Os petistas e aliados, contudo, não se conformam. Como partem do princípio de que são monopolistas da verdade e da virtude, durante todo o debate do impeachment insistiram em comportar-se como se estivessem participando de uma assembleia de estudantes – com todo respeito ao idealismo e vigor juvenis que ali ainda se percebem. O anacronismo político e a demagogia barata de suas intervenções frequentemente tropeçavam na falta de argumentos sólidos. Restava-lhe partir para o berro.

Derrotados fragorosamente na votação do impeachment, os petistas anunciam que vão recorrer agora ao STF, mesmo sabendo que são ínfimas as possibilidades de a “camaradagem” de Ricardo Lewandowski, ao fatiar o julgamento para preservar os direitos políticos de Dilma, fazer adeptos. Sabem que a possibilidade de que o Supremo reverta a decisão do Senado é remota. Não faz mal. Haverá outros recursos a serem levados tanto ao STF como a organismos internacionais – como já fizeram –, onde esperam ver o Brasil tratado como uma república de bananas. Para o PT, recursos judiciais são meros pretextos para se exibir no patético papel de vítima de algozes implacáveis.
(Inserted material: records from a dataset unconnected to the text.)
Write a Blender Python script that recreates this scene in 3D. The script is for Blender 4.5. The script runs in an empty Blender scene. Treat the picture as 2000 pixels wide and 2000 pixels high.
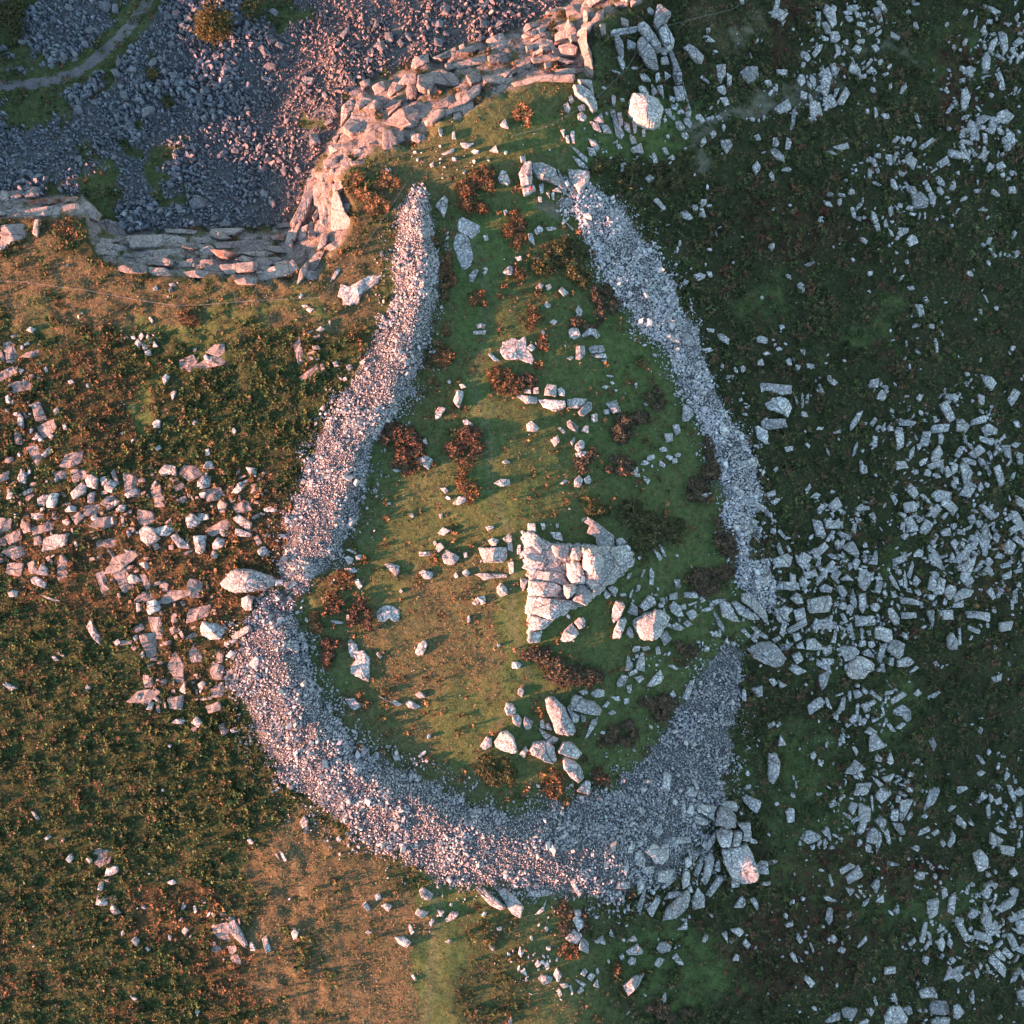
import bpy, bmesh, math, random
import numpy as np
from mathutils import Vector, Matrix
R = math.radians
rng = np.random.default_rng(7)
random.seed(7)
scene = bpy.context.scene
COL = scene.collection

# ---------------------------------------------------------------- camera, sky, sun, exposure
CAM_H = 220.0                 # drone height above the hilltop, metres
MPP = 0.1                     # metres per survey pixel at height 0
cam_d = bpy.data.cameras.new('camera'); cam_d.sensor_width = 36.0
cam_d.lens = 36.0 * CAM_H / (2000 * MPP); cam_d.clip_start = 1.0; cam_d.clip_end = 20000.0
cam = bpy.data.objects.new('camera', cam_d); COL.objects.link(cam)
cam.location = (0, 0, CAM_H); cam.rotation_euler = (0, 0, 0); scene.camera = cam

SUN_EL, SUN_AZ = 10.0, 196.0   # azimuth measured anticlockwise from +X: the sun stands low in the image left
SUN_DIR = Vector((math.cos(R(SUN_EL)) * math.cos(R(SUN_AZ)), math.cos(R(SUN_EL)) * math.sin(R(SUN_AZ)), math.sin(R(SUN_EL))))
world = bpy.data.worlds.new('World'); scene.world = world; world.use_nodes = True
wn = world.node_tree; wn.nodes.clear()
sky = wn.nodes.new('ShaderNodeTexSky'); sky.sky_type = 'NISHITA'; sky.sun_disc = False
sky.sun_elevation = R(SUN_EL); sky.sun_rotation = R(90.0 - SUN_AZ); sky.altitude = 300
sky.air_density = 1.0; sky.dust_density = 0.6; sky.ozone_density = 1.0
bg = wn.nodes.new('ShaderNodeBackground'); bg.inputs['Strength'].default_value = 0.098
wo = wn.nodes.new('ShaderNodeOutputWorld')
wn.links.new(sky.outputs[0], bg.inputs[0]); wn.links.new(bg.outputs[0], wo.inputs[0])
sun_d = bpy.data.lights.new('sun', 'SUN'); sun_d.energy = 5.0; sun_d.angle = R(0.6); sun_d.color = (1.0, 0.38, 0.245)
sun = bpy.data.objects.new('sun', sun_d); COL.objects.link(sun)
sun.rotation_euler = SUN_DIR.to_track_quat('Z', 'Y').to_euler()
scene.view_settings.view_transform = 'Standard'; scene.view_settings.look = 'None'
scene.view_settings.gamma = 1.0; scene.view_settings.exposure = 2.55
scene.view_settings.use_curve_mapping = False
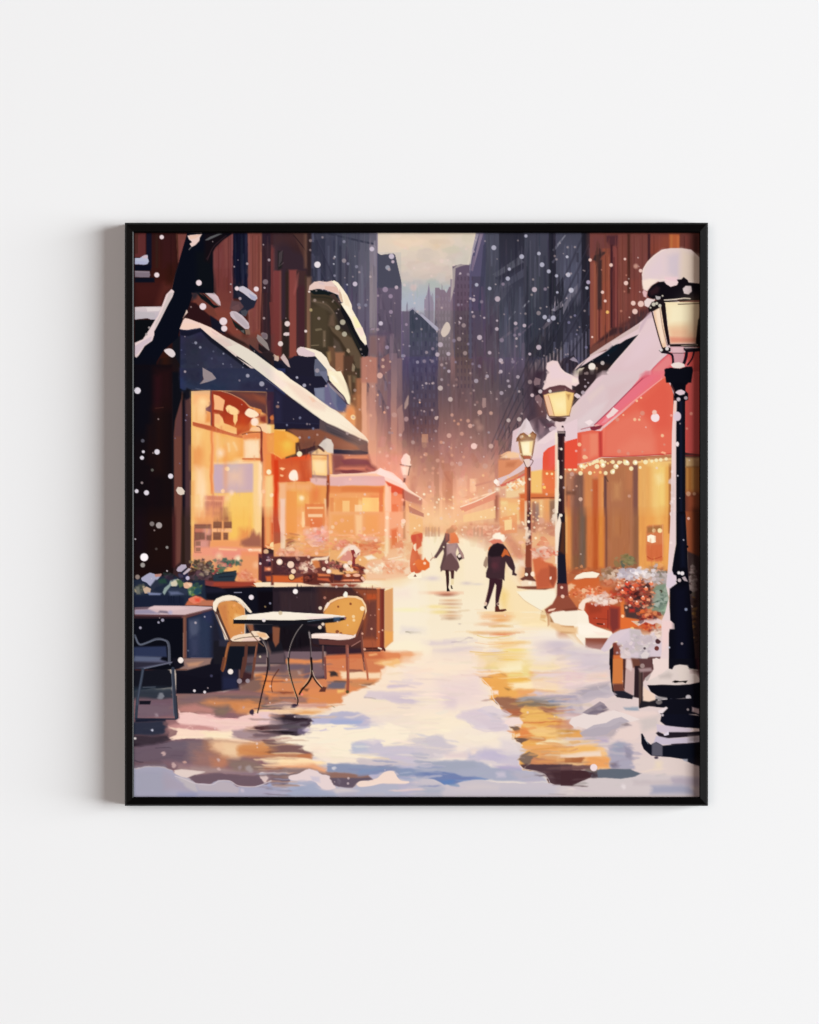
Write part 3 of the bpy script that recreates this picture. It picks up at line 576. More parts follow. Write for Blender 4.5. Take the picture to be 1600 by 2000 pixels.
R(1365,935,1530,1040,'caa878',6); R(1365,1040,1530,1330,'c08244',6); R(1400,1050,1430,1330,'a8682c',4,.6); R(1440,1040,1475,1340,'cc9a54',8,.7); R(1365,1330,1530,1640,'a85436',20,c2='a04c34'); R(1465,960,1535,1640,'5c3524',34,.85)
SM(20,1100,1200,1600,150,12,160,1.57,10,22,a=.4,ja=.015)
T(); XF(1100, 731, 1316, 731, 12); T(3,1)
# fairy lights
FL('75 1035 26 75 1062 22 132 1025 22 135 1062 20 195 1110 24 205 1030 26 235 1040 20 20 1060 14 262 1025 14 300 1010 18 330 1000 16 350 985 20 378 1035 26 380 975 22 432 980 26 445 1020 28 470 985 14 475 1108 22 300 1108 22 555 985 22 590 1035 28 625 990 22 650 985 12 552 1095 26 562 1080 18 700 990 30 720 1000 22 760 1058 24 805 990 28 860 1045 16 920 985 26 990 975 18 1040 965 20 1090 960 20 1150 950 18','f3e4b4',.95,1.5)
FL('230 1010 10 275 1000 10 410 990 12 500 1000 12 530 985 10 610 1010 10 680 965 10 880 970 12 960 960 12 1010 990 12 350 1100 10 415 1100 16 210 1070 12 110 1040 12','f8cc80',.9); FL('715 985 12 600 1030 12 560 1095 10 445 1015 12 205 1030 10 810 990 12','fffdf0')
FL('78 742 16 182 790 22 240 930 24 262 935 14 85 912 14 1108 690 18 850 512 14 800 510 18 870 268 12 822 302 14 672 460 10','f0b890'); FL('240 850 16 885 440 26 1430 445 18 1382 612 12 1130 790 12 625 865 22 605 510 22 725 890 18 885 870 10','d8907c',.8,2); FL('1028 490 48','f0dcdc'); FL('1020 430 26','ecc0b0'); P('1085 880 1110 865 1150 880 1140 900','f4a884')
FL('85 1160 12 150 1255 12 318 1300 12 738 1365 18','c49078'); FL('195 1400 22','d0a894'); FL('1398 1340 26 1465 1340 18','d0a080',.8,2); FL('135 1568 12','a88474'); FL('975 1590 34','f4d0a0',.8,4)
FL('222 210 22 248 142 14 280 100 10 245 65 8','a898a0'); P('115 240 150 215 190 240 200 265 160 275','d8c4ca'); FL('1208 465 14','f0a090')
# ================================================================ left shop, window and awning underside
T(0,1)
R(0,-100,440,1700,'120c10',4); R(0,-100,240,700,'0d0c14',40); R(240,-60,440,400,'241012',20,.9); R(245,30,300,400,'301218',14,.8); R(250,400,330,1100,'2b1410',30,.8); R(330,300,430,1700,'1b0e0e',30,.6); R(160,580,210,1000,'201010',14,.7); L('250 385 340 375',8,'4a2a24',a=.8); R(170,1100,260,1640,'1a0c10',20,.5)
P('440 -20 650 -20 650 300 560 340 480 520 460 640 460 1700 440 1700','0e0f16',s=4); P('455 700 470 520 540 280 550 200 560 1700 460 1700','6a3f36',s=3); P('480 520 540 290 550 700 460 700','5c3a3c',s=4,a=.8); R(545,200,560,1700,'382420',4,.8); R(553,300,585,1700,'15101a',3); R(585,280,620,1700,'4a3238',6); R(620,250,650,1700,'54383a',6,.9); P('585 300 650 250 650 500 600 460','5a3a36',s=6,a=.7)
P('525 -60 1700 -60 1700 260 1500 200 960 200 860 180 560 180 525 160','2b3054',s=2); P('525 -60 740 -60 760 60 730 160 525 40','2a2a46',s=10,a=.8); P('540 60 700 110 900 90 1060 130 1060 200 560 180','26365a',s=16,a=.8); P('1060 0 1500 0 1500 180 1300 190 1060 180','2e3558',s=14,a=.7); P('1200 100 1600 90 1600 200 1200 190','2a2445',s=14,a=.6)
SM(540,-40,1500,170,80,40,80,.3,6,23,a=.5,ja=1.5,s=3)
P('775 -70 880 -10 920 40 925 55 840 90 745 115 780 60','a28c90'); L('780 60 860 80 925 52',6,'8c8ca0'); P('770 -10 790 60 760 100 780 30','3c2c44')
L('700 165 800 180 860 175',6,'8890a8',a=.7)
P('580 200 600 160 650 180 650 260 590 290','15141e',s=4)
# warm window
P('650 195 860 185 1490 200 1700 400 1700 1700 650 1700','eeb868')
P('650 195 855 190 858 370 810 390 812 410 865 440 865 580 665 540','efc27c'); P('660 210 840 210 850 340 740 380 670 330','f2be7c',s=14,a=.8); D(778,320,48,'f6e29c',.9,12); P('670 360 800 350 805 540 680 530','f4d288',s=10,a=.8); R(808,410,864,545,'e29a50',6); R(700,380,716,520,'e8b468',5,.6)
P('810 385 850 360 860 340 862 190 882 190 890 570 865 580 862 430 812 410','6a3e44'); R(870,200,890,600,'8a4434',4)
P('882 190 1010 195 1200 280 1300 380 1430 410 1400 490 1340 500 1160 690 880 590','a33c22'); P('890 200 1000 200 1100 240 1250 330 1300 400 1200 470 1040 440 900 260','96341e',s=6,a=.8); P('1160 460 1300 480 1320 640 1160 690 1000 560 1040 470','b04424',s=8,a=.9); P('1200 440 1260 500 1260 600 1180 600','c04820',s=10,a=.6)
P('900 230 960 250 1025 300 1005 420 905 400','f0be80'); P('930 425 1000 420 1000 440 950 450','a04a28'); P('1035 390 1050 360 1080 350 1130 375 1185 420 1180 445 1150 460 1100 455 1050 430','f6dc94',sm=0); P('1120 460 1165 455 1165 520 1140 570 1120 530','f2d084'); P('905 450 960 455 1000 500 1020 550 1100 580 1155 600 1155 670 1050 650 905 590','f2cc80'); P('905 440 960 460 990 490 960 560 905 560','f0b878',s=6,a=.8)
P('990 195 1490 205 1490 450 1440 430 1300 360 1200 280','5e3c38',s=3); P('1120 200 1340 210 1460 280 1480 330 1300 300 1200 240','7a4434',s=10,a=.9); P('1340 230 1490 260 1490 350 1380 290','8a5038',s=8,a=.8); L('990 195 1100 230 1240 310 1310 380 1430 410',7,'e8a470'); P('1310 370 1430 400 1440 425 1400 450 1350 410','d8904c'); P('1400 470 1490 450 1490 560 1410 530','8a3c2c',s=8)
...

Há um limite para tudo, inclusive para a tolerância em relação ao comportamento político. Esse limite não precisa estar, necessariamente, definido em leis escritas. Existe um foro irrecorrível nas sociedades democráticas, inclusive naquelas, como a brasileira, que ainda se debatem com as dificuldades da incipiência. Esse foro é a consciência popular, a capacidade que os seres humanos têm, nas condições mais adversas, de se dar conta – parafraseando Abraham Lincoln – de que alguns podem ser enganados todo o tempo, todos podem ser enganados por algum tempo, mas é impossível enganar a todos, por todo o tempo. Em outubro de 2014, mais de 54 milhões de brasileiros elegeram uma presidente, sobrepondo-se aos mais de 50 milhões – os petistas nunca mencionam isso – que votaram no oponente dela. Menos de um ano depois, mais de dois terços desses mais de 100 milhões, pelo menos 65 milhões, pediam nas ruas e nas pesquisas de opinião o afastamento de Dilma agora consumado.

O PT precisa aprender que o único caminho que lhe resta, se quiser continuar fazendo parte do ecúmeno sociopolítico brasileiro, é o acato à democracia representativa – liberal, portanto – e o respeito às leis do País.